Créé en 2012 à Madrid à l’initiative de Gerard Mortier au lendemain des printemps arabes, C(h)oeurs, conçu par Alain Platel avec ses danseurs de la C de la B, renait grâce à l’Opéra des Flandres, ses chœurs et son ballet auxquels se sont joint deux danseurs de la compagnie originelle. Constitué des tubes verdiens et wagnériens du répertoire pour chœur, le spectacle dresse des ponts entre les deux figures irréconciliables du romantisme musical du XIXe siècle, entre deux arts, la danse et le chant, qui se produisent sur la même scène mais rarement concomitamment et enfin entre la scène et la salle. Réunir Verdi et Wagner fait sens : le premier, figure de proue de l’unité italienne, le second, à la jeunesse révolutionnaire, expriment tous deux dans leurs esthétiques respectives des voix de la révolte des masses, la ferveur ou l’apitoiement. La danse, en ce qu’elle donne à voir des corps qui luttent, politisé pourrait-on dire, épouse ce mouvement. Bien entendu, on retrouve certaines des stations de l’époque qui n’ont pas perdu de leur vigueur comme le lancer de chaussure (symbole des révoltes arabes) auxquels se sont adjoints de petits drapeaux or et bleu brandis inopinément par les choristes et les danseurs pour finir d’ancrer le spectacle dans notre actualité.

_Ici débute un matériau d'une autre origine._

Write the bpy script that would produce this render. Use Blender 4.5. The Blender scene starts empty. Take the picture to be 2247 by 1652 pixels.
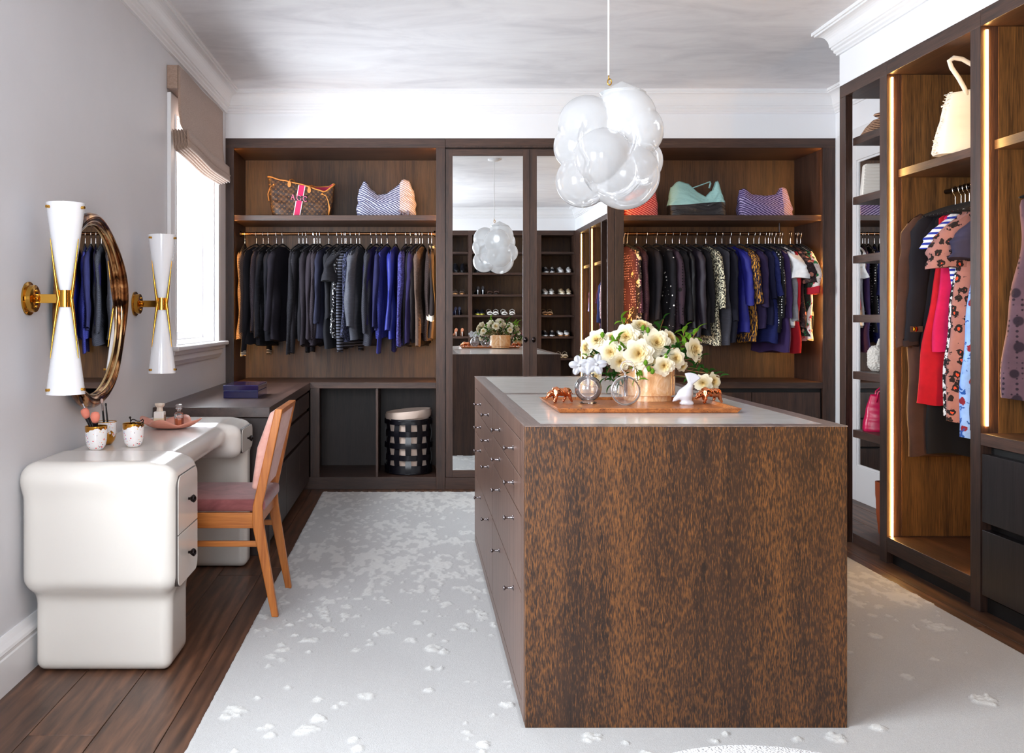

Le tout se marie avec force, porté par un orchestre de l’opéra des Flandres chauffé à blanc par Alejo Perez dès la pièce d’ouverture du spectacle, le Dies Irae du requiem attaqué de manière tonitruante et sur un tempo infernal. Si les premiers extraits retenus font la part belle aux décibels, l’orchestre conserve une texture riche et une vivacité remarquable. Les chœurs présentent un front uni, homogène qu’ils conserveront toute la soirée. Dans le détail, ce sont les barytons et les ténors (notamment le deuxième groupe) qui se taillent la part du lion : puissance, mordant, couleurs… tout y est. On est moins séduit par des sopranos qui peinent à l’aigu et concèdent quelques acidités.
© Filip Van Roe
Les danseurs forcent l’admiration tant la performance, sur près de deux heures, est époustouflante. On compatit avec Morgan Lugo qui hérite, à demi-nu, des répliques du Roi Heinrich pour accompagner le chœur dans cet extrait de Lohengrin. Ses « lala » ne rentreront pas dans l’histoire de l’interprétation du rôle et pourtant l’effet en est saisissant. C’est là tout l’intérêt au final de cette proposition : joindre les individus en un tout, ou bien les opposant aux autres et interpeller la salle à l’occasion pour achever de réunir tout le monde dans ce spectacle bien nommé.